Nébal a écrit :
4° Mais ça ne m'empêchera pas de parler du style dans ces articles-là. Parce que c'est un élément indispensable à prendre en compte, tout simplement. L'exclure de l'équation, je maintiens que c'est pratiquer le nivellement par le bas. Et ça, en tant que lecteur, je n'en veux pas. Moi, en tant que lecteur, quand je lis une critique, j'espère bien qu'on va me toucher quelques mots du style de l'auteur, s'il a son importance dans le résultat final. Bien sûr, si la critique en question porte sur un roman de gare, de pur divertissement, le style, j'y prêterai moins d'attention, voire pas du tout. Mais quelqu'un qui me parlerait de, disons, Pierre Michon sans me dire un mot de sa plume, m'est avis qu'il passerait à côté de quelque chose de vaguement important...
Combien de fois faudra-t-il le dire ? Quand tu parles de "style", c'est loin d'être une évidence. Le fait de citer Pierre Michon est révélateur, tu apprécies UN style, pas "le style" en général. Des tas d'auteurs sont de très bons, voire de très grands écrivains sans écrire comme Pierre Michon, et ils savent écrire.

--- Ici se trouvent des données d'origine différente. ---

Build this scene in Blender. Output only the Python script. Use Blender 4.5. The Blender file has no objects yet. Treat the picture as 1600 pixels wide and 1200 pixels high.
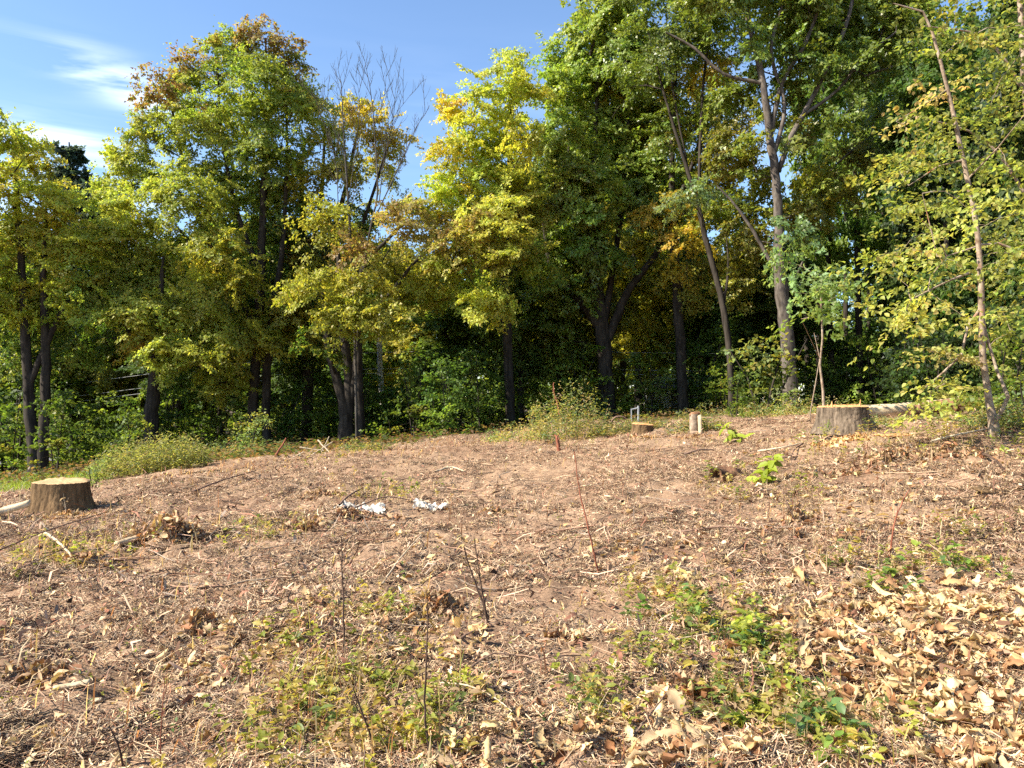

Le style, je le répète, n'est pas un critère pertinent.
Les "romans de gare" ONT un style, les Harlequin aussi. Ils peuvent ne pas te plaire, mais ils ont un style, et même qu'on fait bien attention à ce que rien ne vienne modifier ce style.
Certains auteurs ne veulent pas qu'on voit quoi que ce soit qui ressemble à un effet de style, ils veulent être transparents. C'est un effort d'écriture, une volonté propre, et ça fait d'eux tout autant des écrivains que ceux qui ont un style très marqué.
Alors dire "c'est bien/mal écrit", ça n'a pas de valeur objective. Comme t'y invites Lensman, regarde un peu l'histoire littéraire, regarde combien d'auteurs aujourd'hui dans les manuels étaient critiqués pour leur mauvais style.
Ce terme même de "style" n'a pas de contenu qui fasse l'unanimité. Tout le monde est capable de savoir à quoi correspond le terme "personnage" ou "intrigue", mais le "style", c'est un vaste flou. Et c'est au nom de ce flou que certains disent "mais Houellebecq, c'est mal écrit" ou "Djian, c'est mal écrit". Tout ça ne repose que sur du vent.
Et quand on regarde les oeuvres marquantes, en Science-fiction, il est rapidement évident que ce n'est pas le style qui rentre en ligne de compte, entre Van Vogt, Bradbury, Asimov ou Silverberg. La diversité des auteurs est grande, et l'attrait du lecteur se fonde sur des critères variés. Non, en SF, on peut très bien faire une critique sans se préoccuper du style, ça ne pose aucun problème. (J'ai encore eu trois étudiants cette année qui m'ont fait des fiches de lecture sur Hypérion, Martiens Go Home et Fahrenheit 451, ils ont aimé les ouvrages, et aucun n'a évoqué le style.)